§ **Given request**: Pictures do not belong in the output. Reproduce exactly the lines from the start of the records through the line with "the right sill')".

== Data records ==

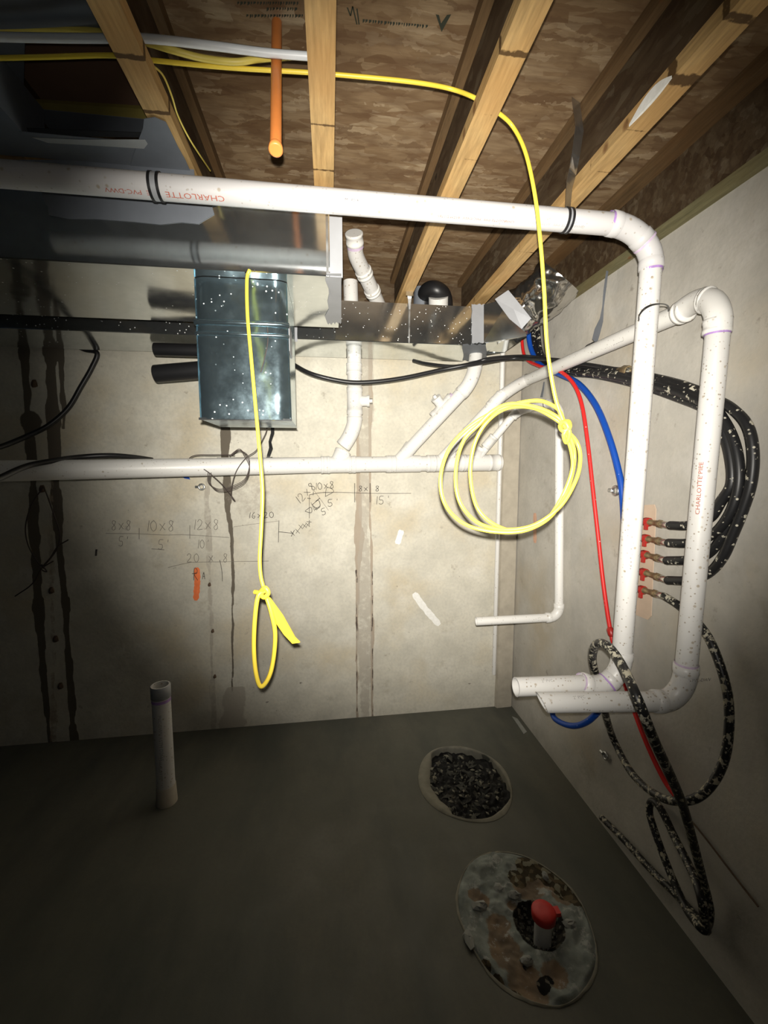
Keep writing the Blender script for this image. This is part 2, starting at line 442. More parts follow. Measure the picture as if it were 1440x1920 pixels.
    o = bpy.data.objects.new('wall_back', me); COL.objects.link(o); struct(o, 'stained grey poured concrete back wall')
    ORG[o.name] = Vector((0, 0, 0))
    b = MB(); b.box((-2.5, wallY(-2.5)+.004, 0), (RX, wallY(-2.5)+.24, 2.45))
    b.v = [v+Vector((0, (v.x+2.5)*WSL, 0)) for v in b.v]
    b.build('concrete_core', M['cement'], o)
    return o
WALL = build_back_wall()
struct(MB().box((RX, -2.2, 0), (RX+.24, 2.9, 2.45)).build('wall_right', M['wall_r'], origin=(0, 0, 0)), 'bare grey concrete right wall')
WR = bpy.data.objects['wall_right']
# corner strip of patched cement between the two walls
b = MB(); q = [(1.095, wallY(1.095)-.0), (1.105, wallY(1.1)-.022), (1.208, wallY(1.2)-.018), (RX, wallY(RX))]
q = [(x, y) for x, y in q]
vs = []; NZ = 60
for k in range(NZ+1):
    z = 2.44*k/NZ
    for i, (x, y) in enumerate(q):
        j = .004*mnoise.noise(Vector((i*3.1, z*7, 0)))
        vs.append((x+j, y+j if i in (1, 2) else y, z))
fs = [(k*4+i, k*4+i+1, k*4+5+i, k*4+4+i) for k in range(NZ) for i in range(3)]
fs += [(3, 2, 1, 0), (NZ*4, NZ*4+1, NZ*4+2, NZ*4+3)]
fs += [(k*4+3, k*4, k*4+4, k*4+7) for k in range(NZ)]
b.add(vs, fs); struct(b.build('trim_1', M['cement'], origin=(0, 0, 0)), 'rough cement strip filling the wall corner')
# sills and rims
struct(MB().box((RX-.02, -2.2, 2.45), (RX+.13, 2.8, 2.488)).build('trim_2', M['sill'], origin=(0, 0, 0)), 'treated lumber sill on the right wall')
struct(MB().box((RX+.004, -2.2, 2.488), (RX+.04, 2.8, SUB)).build('trim_3', M['rim'], origin=(0, 0, 0)), 'strand board rim on the right sill')
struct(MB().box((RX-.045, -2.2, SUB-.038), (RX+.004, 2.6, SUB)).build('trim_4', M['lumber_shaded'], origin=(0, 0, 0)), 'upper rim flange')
struct(MB().box((-2.5, 2.60, 2.45), (RX-.02, 2.80, 2.488)).build('trim_5', M['sill'], origin=(0, 0, 0)), 'sill on the back wall')
struct(MB().box((-2.5, 2.66, 2.488), (RX, 2.69, SUB)).build('trim_6', M['rim'], origin=(0, 0, 0)), 'rim board over the back wall')
CEIL = struct(MB().box((-2.6, -2.2, SUB), (RX+.2, 2.9, SUB+.018)).build('ceiling', M['osb'], origin=(0, 0, 0)), 'strand board subfloor overhead')

# floor with two round openings
H1 = (.675, 2.010, .232, .264); H2 = (.676, 1.322, .232, .262)
def build_floor():
    b = MB(); xs = [-2.6, .376, .976, RX+.1]; ys = [-2.2, 1.022, 1.622, 1.71, 2.31, 2.8]
    for i in range(3):
        for j in range(5):
            x0, x1, y0, y1 = xs[i], xs[i+1], ys[j], ys[j+1]
            if i == 1 and j in (1, 3):
                cx, cyy, rx, ry = H2 if j == 1 else H1; n = 64; vs = []
                for k in range(n):
                    a = 2*math.pi*(k+.5)/n; c, s_ = math.cos(a), math.sin(a)
                    wv = 1+.012*math.sin(3*a+1)+.008*math.sin(7*a)
                    vs.append((cx+rx*c*wv, cyy+ry*s_*wv, 0))
                for k in range(n):
                    a = 2*math.pi*(k+.5)/n; c, s_ = math.cos(a), math.sin(a)
                    t = min((x1-x0)/2/max(abs(c), 1e-6), (y1-y0)/2/max(abs(s_), 1e-6))
                    vs.append(((x0+x1)/2+c*t, (y0+y1)/2+s_*t, 0))
                b.add(vs, [(k, n+k, n+(k+1) % n, (k+1) % n) for k in range(n)])
                m = (x0+x1)/2, (y0+y1)/2
                for k in range(n):      # corner fills
                    p, q2 = Vector(vs[n+k]), Vector(vs[n+(k+1) % n])
                    if abs(p.x-q2.x) > 1e-6 and abs(p.y-q2.y) > 1e-6:
                        cc = Vector((x1 if p.x > m[0] else x0, y1 if p.y > m[1] else y0, 0))
                        b.add([p, cc, q2], [(0, 1, 2)])
                # side of the opening
                b.add([v for v in vs[:n]]+[(v[0], v[1], -.16) for v in vs[:n]], [((k+1) % n, k, n+k, n+(k+1) % n) for k in range(n)])
                b.add([(v[0], v[1], -.16) for v in vs[:n]], [tuple(range(n))])
            else: b.add([(x0, y0, 0), (x1, y0, 0), (x1, y1, 0), (x0, y1, 0)], [(0, 1, 2, 3)])
    return struct(b.build('floor', M['floor'], origin=(0, 0, 0)), 'dark grey concrete slab')
build_floor()

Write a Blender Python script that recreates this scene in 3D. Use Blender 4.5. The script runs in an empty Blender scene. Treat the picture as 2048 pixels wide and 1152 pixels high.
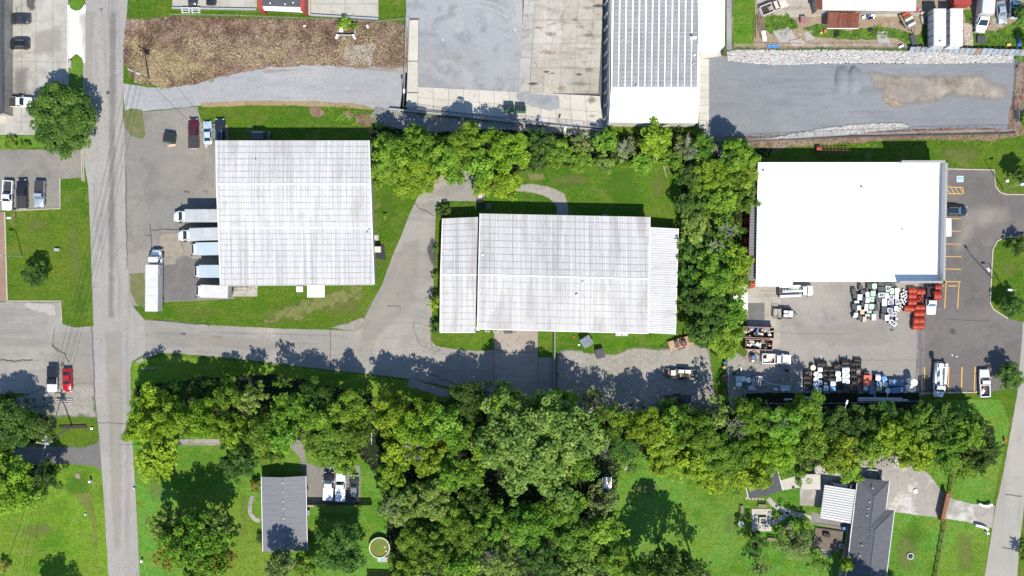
import bpy, bmesh, math, random
import numpy as np
from mathutils import Vector, Matrix, noise as mnoise

# ---------------------------------------------------------------- camera, sky, sun, exposure
H = 200.0
sc = bpy.context.scene
cd = bpy.data.cameras.new('camera'); cam = bpy.data.objects.new('camera', cd)
sc.collection.objects.link(cam); sc.camera = cam
cam.location = (0, 0, H); cam.rotation_euler = (0, 0, 0)
cd.sensor_width = 36; cd.lens = 36 * H / 204.8; cd.clip_start = 1; cd.clip_end = 6000
SUN_EL = math.radians(55); SUN_AZ = math.radians(165)      # azimuth clockwise from +Y
w = bpy.data.worlds.new('World'); sc.world = w; w.use_nodes = True
nt = w.node_tree; nt.nodes.clear()
sky = nt.nodes.new('ShaderNodeTexSky'); sky.sky_type = 'NISHITA'; sky.sun_disc = False
sky.sun_elevation = SUN_EL; sky.sun_rotation = SUN_AZ; sky.air_density = 1.0; sky.dust_density = 0.0; sky.ozone_density = 4.0
bg = nt.nodes.new('ShaderNodeBackground'); bg.inputs[1].default_value = 0.13
wo = nt.nodes.new('ShaderNodeOutputWorld'); nt.links.new(sky.outputs[0], bg.inputs[0]); nt.links.new(bg.outputs[0], wo.inputs[0])
ld = bpy.data.lights.new('sun', 'SUN'); ld.energy = 4.15; ld.angle = math.radians(0.5); ld.color = (1.0, 0.935, 0.82)
sun = bpy.data.objects.new('sun', ld); sc.collection.objects.link(sun)
sd = Vector((math.sin(SUN_AZ) * math.cos(SUN_EL), math.cos(SUN_AZ) * math.cos(SUN_EL), math.sin(SUN_EL)))
sun.rotation_euler = sd.to_track_quat('Z', 'Y').to_euler(); sun.location = (30, -60, 150)
sc.view_settings.view_transform = 'Standard'; sc.view_settings.look = 'None'
sc.view_settings.exposure = 0.64; sc.view_settings.gamma = 1; sc.view_settings.use_curve_mapping = False
C = sc.collection
RND = random.Random(7)

# ---------------------------------------------------------------- measuring helpers
# the survey grid: 10 units to the metre, origin under the camera; h = height of the measured point
def W(px, py, h=0.0):
    k = (1 - h / H) / 10
    return ((px - 1024) * k, (576 - py) * k)

# ---------------------------------------------------------------- materials
def newmat(name):
    m = bpy.data.materials.new(name); m.use_nodes = True
    n = m.node_tree; b = n.nodes['Principled BSDF']
    return m, n, b
def c4(c): return (c[0], c[1], c[2], 1)
_mc = {}
def paint(name, col, rough=.45, metal=0.0, var=.12, scale=2.5, spec=.5, coat=0.0):
    key = (name, tuple(col), rough, metal, var, scale)
    if key in _mc: return _mc[key]
    m, n, b = newmat(name)
    tc = n.nodes.new('ShaderNodeTexCoord'); t = n.nodes.new('ShaderNodeTexNoise')
    t.inputs['Scale'].default_value = scale; t.inputs['Detail'].default_value = 5; t.inputs['Roughness'].default_value = .65
    n.links.new(tc.outputs['Object'], t.inputs['Vector'])
    mx = n.nodes.new('ShaderNodeMix'); mx.data_type = 'RGBA'
    mx.inputs[6].default_value = c4([x * (1 - var) for x in col]); mx.inputs[7].default_value = c4([min(.95, x * (1 + var)) for x in col])
    mr = n.nodes.new('ShaderNodeMapRange'); mr.inputs[1].default_value = .35; mr.inputs[2].default_value = .65
    n.links.new(t.outputs[0], mr.inputs[0]); n.links.new(mr.outputs[0], mx.inputs[0])
    n.links.new(mx.outputs[2], b.inputs['Base Color'])
    b.inputs['Roughness'].default_value = rough; b.inputs['Metallic'].default_value = metal
    b.inputs['Specular IOR Level'].default_value = spec
    if coat: b.inputs['Coat Weight'].default_value = coat
    _mc[key] = m
    return m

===

§ **Reply to the exercise**:
Keep writing the Blender script for this image. This is part 2, starting at line 442. More parts follow. Measure the picture as if it were 1440x1920 pixels.
    o = bpy.data.objects.new('wall_back', me); COL.objects.link(o); struct(o, 'stained grey poured concrete back wall')
    ORG[o.name] = Vector((0, 0, 0))
    b = MB(); b.box((-2.5, wallY(-2.5)+.004, 0), (RX, wallY(-2.5)+.24, 2.45))
    b.v = [v+Vector((0, (v.x+2.5)*WSL, 0)) for v in b.v]
    b.build('concrete_core', M['cement'], o)
    return o
WALL = build_back_wall()
struct(MB().box((RX, -2.2, 0), (RX+.24, 2.9, 2.45)).build('wall_right', M['wall_r'], origin=(0, 0, 0)), 'bare grey concrete right wall')
WR = bpy.data.objects['wall_right']
# corner strip of patched cement between the two walls
b = MB(); q = [(1.095, wallY(1.095)-.0), (1.105, wallY(1.1)-.022), (1.208, wallY(1.2)-.018), (RX, wallY(RX))]
q = [(x, y) for x, y in q]
vs = []; NZ = 60
for k in range(NZ+1):
    z = 2.44*k/NZ
    for i, (x, y) in enumerate(q):
        j = .004*mnoise.noise(Vector((i*3.1, z*7, 0)))
        vs.append((x+j, y+j if i in (1, 2) else y, z))
fs = [(k*4+i, k*4+i+1, k*4+5+i, k*4+4+i) for k in range(NZ) for i in range(3)]
fs += [(3, 2, 1, 0), (NZ*4, NZ*4+1, NZ*4+2, NZ*4+3)]
fs += [(k*4+3, k*4, k*4+4, k*4+7) for k in range(NZ)]
b.add(vs, fs); struct(b.build('trim_1', M['cement'], origin=(0, 0, 0)), 'rough cement strip filling the wall corner')
# sills and rims
struct(MB().box((RX-.02, -2.2, 2.45), (RX+.13, 2.8, 2.488)).build('trim_2', M['sill'], origin=(0, 0, 0)), 'treated lumber sill on the right wall')
struct(MB().box((RX+.004, -2.2, 2.488), (RX+.04, 2.8, SUB)).build('trim_3', M['rim'], origin=(0, 0, 0)), 'strand board rim on the right sill')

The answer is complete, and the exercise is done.